Given problem: Please pull out every line that includes the string "scene".

Input rows:
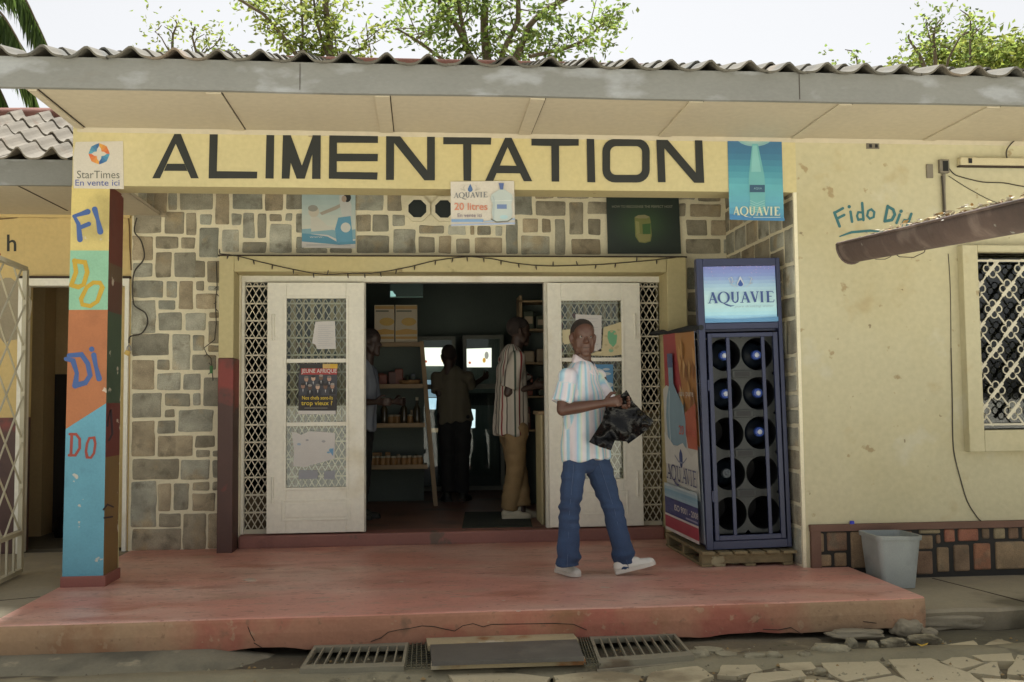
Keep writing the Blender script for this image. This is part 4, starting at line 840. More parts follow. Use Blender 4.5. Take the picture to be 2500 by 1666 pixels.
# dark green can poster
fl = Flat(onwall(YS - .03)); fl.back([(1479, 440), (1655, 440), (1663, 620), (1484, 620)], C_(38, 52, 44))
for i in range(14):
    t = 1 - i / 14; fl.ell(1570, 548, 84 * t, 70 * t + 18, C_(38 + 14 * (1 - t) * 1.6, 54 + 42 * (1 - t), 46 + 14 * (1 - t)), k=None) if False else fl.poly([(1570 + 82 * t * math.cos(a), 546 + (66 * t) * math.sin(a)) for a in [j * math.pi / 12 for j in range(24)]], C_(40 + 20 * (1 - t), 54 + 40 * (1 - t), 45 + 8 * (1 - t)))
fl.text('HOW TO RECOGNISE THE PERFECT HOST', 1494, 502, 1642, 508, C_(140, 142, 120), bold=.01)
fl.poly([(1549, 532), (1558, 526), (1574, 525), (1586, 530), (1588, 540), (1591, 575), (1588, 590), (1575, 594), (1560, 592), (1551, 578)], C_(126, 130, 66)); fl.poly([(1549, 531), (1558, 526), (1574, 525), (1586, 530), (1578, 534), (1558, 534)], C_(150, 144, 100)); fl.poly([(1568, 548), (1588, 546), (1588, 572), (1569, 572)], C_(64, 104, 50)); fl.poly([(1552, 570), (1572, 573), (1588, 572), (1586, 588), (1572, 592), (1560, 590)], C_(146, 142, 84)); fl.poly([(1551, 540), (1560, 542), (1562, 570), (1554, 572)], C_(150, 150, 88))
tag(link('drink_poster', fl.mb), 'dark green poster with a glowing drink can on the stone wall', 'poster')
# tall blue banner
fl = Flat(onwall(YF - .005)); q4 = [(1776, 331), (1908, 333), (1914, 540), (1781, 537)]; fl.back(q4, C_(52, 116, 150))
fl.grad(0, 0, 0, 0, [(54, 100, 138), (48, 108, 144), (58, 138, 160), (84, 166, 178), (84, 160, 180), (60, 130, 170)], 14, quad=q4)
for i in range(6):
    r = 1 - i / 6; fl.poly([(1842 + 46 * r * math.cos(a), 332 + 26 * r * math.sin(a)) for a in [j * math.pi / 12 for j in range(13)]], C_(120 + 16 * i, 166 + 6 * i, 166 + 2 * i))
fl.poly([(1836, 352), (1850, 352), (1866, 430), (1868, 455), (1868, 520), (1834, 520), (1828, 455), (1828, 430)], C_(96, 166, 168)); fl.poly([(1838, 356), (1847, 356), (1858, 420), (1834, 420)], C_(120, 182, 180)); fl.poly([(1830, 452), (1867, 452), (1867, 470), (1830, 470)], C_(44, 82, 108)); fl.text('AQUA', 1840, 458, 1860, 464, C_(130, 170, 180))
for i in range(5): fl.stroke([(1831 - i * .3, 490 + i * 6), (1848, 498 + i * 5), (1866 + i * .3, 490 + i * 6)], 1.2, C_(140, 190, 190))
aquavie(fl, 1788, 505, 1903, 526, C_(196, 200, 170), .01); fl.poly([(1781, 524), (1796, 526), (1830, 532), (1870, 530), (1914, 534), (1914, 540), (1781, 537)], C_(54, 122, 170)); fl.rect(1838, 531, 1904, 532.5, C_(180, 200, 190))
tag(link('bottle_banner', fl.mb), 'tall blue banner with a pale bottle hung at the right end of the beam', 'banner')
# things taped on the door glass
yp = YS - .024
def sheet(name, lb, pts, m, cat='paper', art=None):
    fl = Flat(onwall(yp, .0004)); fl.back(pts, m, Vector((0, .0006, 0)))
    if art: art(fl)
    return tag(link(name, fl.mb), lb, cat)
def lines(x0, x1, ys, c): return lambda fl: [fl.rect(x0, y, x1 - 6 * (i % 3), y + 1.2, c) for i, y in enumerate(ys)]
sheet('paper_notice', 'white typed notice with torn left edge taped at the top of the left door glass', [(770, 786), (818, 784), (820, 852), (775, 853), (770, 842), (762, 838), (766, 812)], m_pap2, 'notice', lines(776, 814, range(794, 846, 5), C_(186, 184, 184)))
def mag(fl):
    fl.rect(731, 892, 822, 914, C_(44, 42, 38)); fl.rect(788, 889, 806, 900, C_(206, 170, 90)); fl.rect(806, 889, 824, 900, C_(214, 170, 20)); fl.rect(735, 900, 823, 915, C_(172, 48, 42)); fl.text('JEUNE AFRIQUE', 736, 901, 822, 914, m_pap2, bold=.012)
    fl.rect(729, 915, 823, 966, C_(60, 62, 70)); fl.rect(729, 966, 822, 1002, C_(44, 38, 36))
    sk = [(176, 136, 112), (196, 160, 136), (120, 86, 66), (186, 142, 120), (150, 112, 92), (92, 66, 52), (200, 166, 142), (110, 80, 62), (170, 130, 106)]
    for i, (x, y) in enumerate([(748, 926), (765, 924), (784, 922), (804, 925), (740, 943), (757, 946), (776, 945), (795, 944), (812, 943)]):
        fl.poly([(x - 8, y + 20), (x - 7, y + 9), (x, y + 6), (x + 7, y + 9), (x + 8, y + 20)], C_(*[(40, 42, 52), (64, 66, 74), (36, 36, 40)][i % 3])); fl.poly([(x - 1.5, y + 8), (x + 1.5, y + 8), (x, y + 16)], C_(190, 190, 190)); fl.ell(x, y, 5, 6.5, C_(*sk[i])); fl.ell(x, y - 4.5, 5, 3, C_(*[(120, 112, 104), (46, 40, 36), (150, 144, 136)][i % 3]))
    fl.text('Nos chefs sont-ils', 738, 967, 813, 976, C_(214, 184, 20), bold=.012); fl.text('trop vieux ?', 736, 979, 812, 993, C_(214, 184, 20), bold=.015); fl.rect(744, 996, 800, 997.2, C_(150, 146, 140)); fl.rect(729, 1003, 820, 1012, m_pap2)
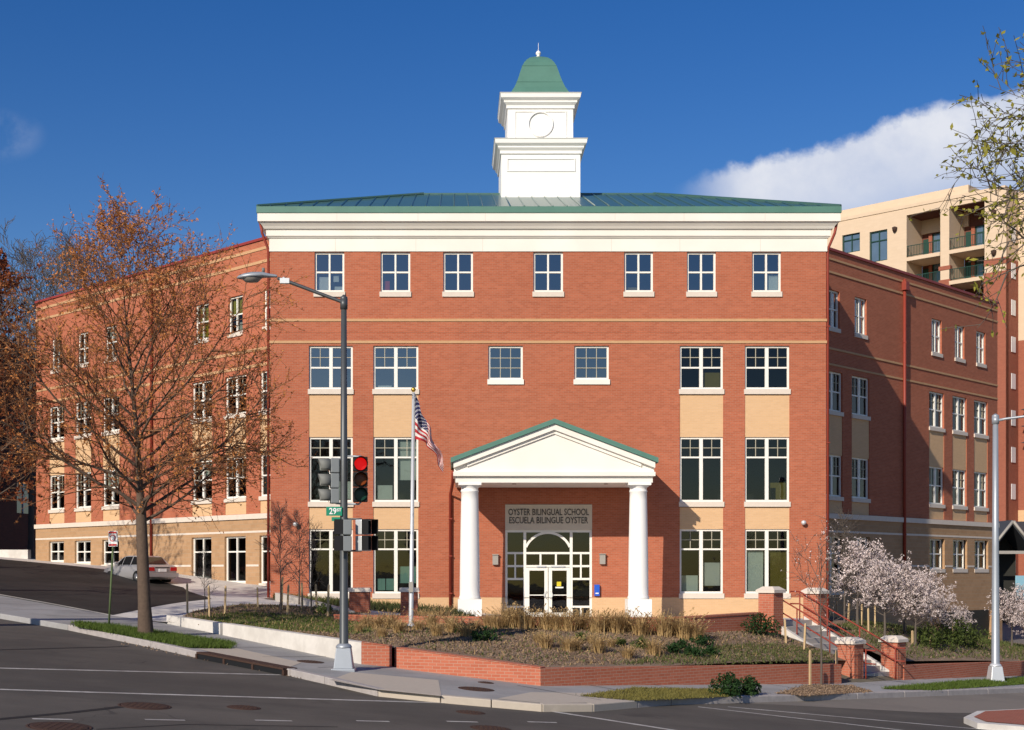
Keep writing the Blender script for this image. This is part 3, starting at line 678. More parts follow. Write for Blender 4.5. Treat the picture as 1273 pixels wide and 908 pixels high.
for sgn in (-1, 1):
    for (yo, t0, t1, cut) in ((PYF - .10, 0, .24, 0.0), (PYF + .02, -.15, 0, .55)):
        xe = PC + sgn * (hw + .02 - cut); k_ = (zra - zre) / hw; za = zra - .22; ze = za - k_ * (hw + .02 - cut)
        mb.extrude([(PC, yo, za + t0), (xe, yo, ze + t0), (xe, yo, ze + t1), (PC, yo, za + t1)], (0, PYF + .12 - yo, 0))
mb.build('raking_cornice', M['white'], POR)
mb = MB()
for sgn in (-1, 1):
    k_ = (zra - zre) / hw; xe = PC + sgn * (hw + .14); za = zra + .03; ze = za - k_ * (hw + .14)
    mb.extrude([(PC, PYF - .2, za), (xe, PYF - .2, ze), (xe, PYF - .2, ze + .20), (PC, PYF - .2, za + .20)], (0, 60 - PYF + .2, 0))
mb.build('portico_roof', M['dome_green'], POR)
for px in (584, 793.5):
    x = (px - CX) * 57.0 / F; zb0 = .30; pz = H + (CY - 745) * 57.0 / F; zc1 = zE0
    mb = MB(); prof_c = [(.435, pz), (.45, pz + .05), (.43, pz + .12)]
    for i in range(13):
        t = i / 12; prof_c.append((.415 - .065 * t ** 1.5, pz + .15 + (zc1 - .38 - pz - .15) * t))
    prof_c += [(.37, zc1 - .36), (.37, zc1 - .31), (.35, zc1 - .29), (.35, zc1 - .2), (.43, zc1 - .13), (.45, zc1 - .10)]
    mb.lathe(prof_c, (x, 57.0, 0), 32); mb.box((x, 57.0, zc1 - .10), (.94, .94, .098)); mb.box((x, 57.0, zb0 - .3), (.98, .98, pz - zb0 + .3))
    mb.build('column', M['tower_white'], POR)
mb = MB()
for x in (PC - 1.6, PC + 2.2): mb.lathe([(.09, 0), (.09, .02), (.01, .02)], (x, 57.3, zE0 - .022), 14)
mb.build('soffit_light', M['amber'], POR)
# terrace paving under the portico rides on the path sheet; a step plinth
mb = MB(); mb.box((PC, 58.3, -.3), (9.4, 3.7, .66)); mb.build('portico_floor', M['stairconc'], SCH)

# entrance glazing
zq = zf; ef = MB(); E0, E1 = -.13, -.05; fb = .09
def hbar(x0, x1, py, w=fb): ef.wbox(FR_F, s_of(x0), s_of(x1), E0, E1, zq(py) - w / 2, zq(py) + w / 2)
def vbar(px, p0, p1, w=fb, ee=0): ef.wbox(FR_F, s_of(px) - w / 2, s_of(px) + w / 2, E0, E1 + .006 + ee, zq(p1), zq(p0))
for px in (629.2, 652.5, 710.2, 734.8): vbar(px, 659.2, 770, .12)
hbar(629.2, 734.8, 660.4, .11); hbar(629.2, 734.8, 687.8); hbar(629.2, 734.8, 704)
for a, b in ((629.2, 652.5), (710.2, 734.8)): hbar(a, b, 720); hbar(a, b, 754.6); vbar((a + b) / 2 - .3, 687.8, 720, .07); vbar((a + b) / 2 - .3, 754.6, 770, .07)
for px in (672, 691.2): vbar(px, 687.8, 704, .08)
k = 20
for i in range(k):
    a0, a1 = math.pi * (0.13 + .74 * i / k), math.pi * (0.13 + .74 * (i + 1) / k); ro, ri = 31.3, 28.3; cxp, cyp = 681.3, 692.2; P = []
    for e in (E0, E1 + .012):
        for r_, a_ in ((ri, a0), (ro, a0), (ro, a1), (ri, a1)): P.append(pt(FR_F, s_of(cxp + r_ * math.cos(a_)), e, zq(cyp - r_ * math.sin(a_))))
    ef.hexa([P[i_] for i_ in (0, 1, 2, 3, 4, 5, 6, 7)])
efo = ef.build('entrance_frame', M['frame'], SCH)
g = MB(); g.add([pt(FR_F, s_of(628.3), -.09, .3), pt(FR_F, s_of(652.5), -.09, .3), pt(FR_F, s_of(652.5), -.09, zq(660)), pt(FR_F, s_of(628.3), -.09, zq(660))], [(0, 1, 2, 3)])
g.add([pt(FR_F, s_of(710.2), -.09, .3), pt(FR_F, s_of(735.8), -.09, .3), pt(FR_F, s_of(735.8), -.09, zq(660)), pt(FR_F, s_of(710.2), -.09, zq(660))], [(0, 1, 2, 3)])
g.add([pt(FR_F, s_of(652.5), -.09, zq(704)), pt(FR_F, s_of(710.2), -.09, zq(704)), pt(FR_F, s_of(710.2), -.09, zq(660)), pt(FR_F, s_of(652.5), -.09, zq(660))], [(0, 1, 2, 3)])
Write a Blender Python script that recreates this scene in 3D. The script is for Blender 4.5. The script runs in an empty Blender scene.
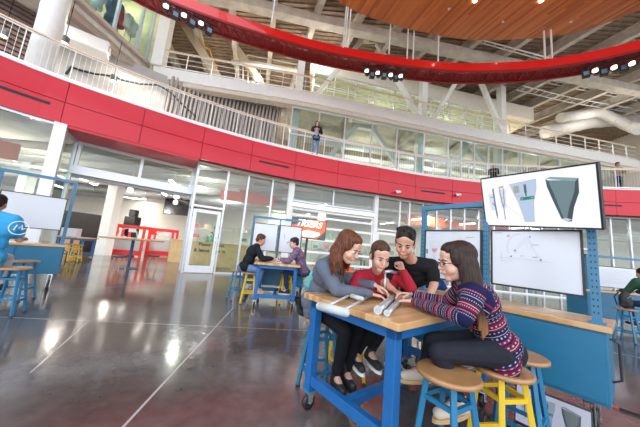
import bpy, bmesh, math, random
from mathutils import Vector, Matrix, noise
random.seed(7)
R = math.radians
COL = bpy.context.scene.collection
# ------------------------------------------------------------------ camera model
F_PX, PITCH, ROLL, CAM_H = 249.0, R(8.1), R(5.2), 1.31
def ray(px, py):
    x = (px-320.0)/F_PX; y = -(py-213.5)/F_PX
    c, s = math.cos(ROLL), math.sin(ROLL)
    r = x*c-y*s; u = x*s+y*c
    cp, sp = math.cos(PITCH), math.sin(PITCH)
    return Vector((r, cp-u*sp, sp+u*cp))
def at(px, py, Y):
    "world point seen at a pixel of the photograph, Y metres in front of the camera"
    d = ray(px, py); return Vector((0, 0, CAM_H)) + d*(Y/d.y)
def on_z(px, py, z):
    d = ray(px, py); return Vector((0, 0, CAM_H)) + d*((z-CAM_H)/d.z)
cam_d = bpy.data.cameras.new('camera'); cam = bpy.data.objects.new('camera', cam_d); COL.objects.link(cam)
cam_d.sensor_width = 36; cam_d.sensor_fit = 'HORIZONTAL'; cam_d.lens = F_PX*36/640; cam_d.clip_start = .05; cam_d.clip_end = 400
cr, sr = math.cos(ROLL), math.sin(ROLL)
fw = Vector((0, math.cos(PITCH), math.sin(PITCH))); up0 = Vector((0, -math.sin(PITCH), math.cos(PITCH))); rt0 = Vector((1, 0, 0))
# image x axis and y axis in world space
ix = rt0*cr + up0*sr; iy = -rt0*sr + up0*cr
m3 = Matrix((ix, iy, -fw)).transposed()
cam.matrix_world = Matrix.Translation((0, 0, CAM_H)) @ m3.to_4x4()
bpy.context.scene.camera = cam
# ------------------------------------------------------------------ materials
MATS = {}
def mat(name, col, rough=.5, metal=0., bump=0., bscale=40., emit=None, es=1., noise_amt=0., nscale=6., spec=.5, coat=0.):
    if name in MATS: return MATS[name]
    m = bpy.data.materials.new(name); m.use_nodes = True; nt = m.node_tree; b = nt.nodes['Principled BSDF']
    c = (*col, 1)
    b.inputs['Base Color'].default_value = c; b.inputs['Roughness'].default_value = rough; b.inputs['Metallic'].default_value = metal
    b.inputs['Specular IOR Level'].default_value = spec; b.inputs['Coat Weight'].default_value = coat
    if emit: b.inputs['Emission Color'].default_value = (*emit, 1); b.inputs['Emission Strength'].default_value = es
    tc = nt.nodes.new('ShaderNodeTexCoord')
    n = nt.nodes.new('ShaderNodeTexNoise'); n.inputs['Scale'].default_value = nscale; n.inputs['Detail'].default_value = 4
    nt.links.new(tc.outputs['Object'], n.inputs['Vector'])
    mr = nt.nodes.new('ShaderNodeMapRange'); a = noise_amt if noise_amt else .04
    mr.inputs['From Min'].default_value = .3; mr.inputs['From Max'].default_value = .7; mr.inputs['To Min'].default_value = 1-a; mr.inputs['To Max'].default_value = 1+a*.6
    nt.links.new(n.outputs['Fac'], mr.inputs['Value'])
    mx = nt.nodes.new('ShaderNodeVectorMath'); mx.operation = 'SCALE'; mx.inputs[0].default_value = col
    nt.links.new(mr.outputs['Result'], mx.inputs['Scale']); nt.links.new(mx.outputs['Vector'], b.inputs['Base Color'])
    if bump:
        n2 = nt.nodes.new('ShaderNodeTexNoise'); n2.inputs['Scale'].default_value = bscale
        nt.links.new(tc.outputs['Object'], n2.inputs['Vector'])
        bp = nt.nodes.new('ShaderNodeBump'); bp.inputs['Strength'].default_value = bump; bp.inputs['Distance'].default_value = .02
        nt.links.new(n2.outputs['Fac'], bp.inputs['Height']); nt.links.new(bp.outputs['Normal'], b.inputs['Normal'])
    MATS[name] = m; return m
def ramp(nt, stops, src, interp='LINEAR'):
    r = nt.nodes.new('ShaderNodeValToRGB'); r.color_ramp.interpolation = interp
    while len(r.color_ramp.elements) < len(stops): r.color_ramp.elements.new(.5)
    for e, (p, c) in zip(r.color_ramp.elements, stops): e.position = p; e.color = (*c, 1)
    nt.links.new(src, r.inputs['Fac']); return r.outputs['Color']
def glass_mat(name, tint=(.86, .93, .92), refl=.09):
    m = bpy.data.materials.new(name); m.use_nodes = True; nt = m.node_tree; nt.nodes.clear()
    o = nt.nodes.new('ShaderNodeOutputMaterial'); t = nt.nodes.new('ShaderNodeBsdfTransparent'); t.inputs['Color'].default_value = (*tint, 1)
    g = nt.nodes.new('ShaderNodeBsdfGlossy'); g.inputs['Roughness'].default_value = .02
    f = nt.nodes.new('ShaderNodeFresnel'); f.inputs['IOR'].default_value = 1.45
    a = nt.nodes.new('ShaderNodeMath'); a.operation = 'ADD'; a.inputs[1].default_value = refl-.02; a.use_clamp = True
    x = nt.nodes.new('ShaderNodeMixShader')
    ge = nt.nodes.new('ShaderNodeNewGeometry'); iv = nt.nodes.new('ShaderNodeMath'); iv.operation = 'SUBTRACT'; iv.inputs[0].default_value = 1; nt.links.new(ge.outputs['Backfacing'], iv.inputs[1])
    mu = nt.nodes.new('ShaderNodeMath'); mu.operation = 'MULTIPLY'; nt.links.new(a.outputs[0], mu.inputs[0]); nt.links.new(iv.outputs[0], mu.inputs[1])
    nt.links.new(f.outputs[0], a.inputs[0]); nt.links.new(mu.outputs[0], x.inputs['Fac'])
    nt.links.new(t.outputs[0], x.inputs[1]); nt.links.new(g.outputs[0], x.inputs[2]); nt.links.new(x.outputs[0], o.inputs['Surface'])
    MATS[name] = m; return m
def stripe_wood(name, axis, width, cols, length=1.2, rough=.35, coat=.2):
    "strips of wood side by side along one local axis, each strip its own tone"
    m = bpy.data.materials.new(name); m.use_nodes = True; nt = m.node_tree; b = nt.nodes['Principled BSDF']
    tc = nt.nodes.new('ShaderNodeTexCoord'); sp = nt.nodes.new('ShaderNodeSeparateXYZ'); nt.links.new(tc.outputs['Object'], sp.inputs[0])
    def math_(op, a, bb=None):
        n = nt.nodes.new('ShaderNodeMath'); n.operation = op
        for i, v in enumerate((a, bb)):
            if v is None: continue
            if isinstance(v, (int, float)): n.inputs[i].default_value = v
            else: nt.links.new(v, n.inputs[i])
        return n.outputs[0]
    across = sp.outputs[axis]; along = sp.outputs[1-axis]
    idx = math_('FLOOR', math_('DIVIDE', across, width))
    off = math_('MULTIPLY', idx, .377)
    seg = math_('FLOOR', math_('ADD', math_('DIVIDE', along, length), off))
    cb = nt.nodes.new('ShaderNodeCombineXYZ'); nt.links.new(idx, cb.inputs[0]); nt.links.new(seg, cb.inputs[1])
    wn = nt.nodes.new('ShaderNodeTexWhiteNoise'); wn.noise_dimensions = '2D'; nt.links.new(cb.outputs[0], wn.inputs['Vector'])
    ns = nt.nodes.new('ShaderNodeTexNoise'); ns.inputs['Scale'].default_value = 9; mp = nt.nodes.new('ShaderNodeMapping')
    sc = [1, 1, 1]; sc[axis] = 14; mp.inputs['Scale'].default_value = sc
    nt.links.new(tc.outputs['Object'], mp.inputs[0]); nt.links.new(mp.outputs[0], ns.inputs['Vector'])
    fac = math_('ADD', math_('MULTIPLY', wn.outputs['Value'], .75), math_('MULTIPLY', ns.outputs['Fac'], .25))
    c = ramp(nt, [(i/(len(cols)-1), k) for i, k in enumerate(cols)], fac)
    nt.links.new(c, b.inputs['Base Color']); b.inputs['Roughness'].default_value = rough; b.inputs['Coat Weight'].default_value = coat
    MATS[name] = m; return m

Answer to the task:
Write a Blender Python script that recreates this scene in 3D. The script is for Blender 4.5. The script runs in an empty Blender scene.
COL = bpy.context.scene.collection
bpy.context.scene.camera = cam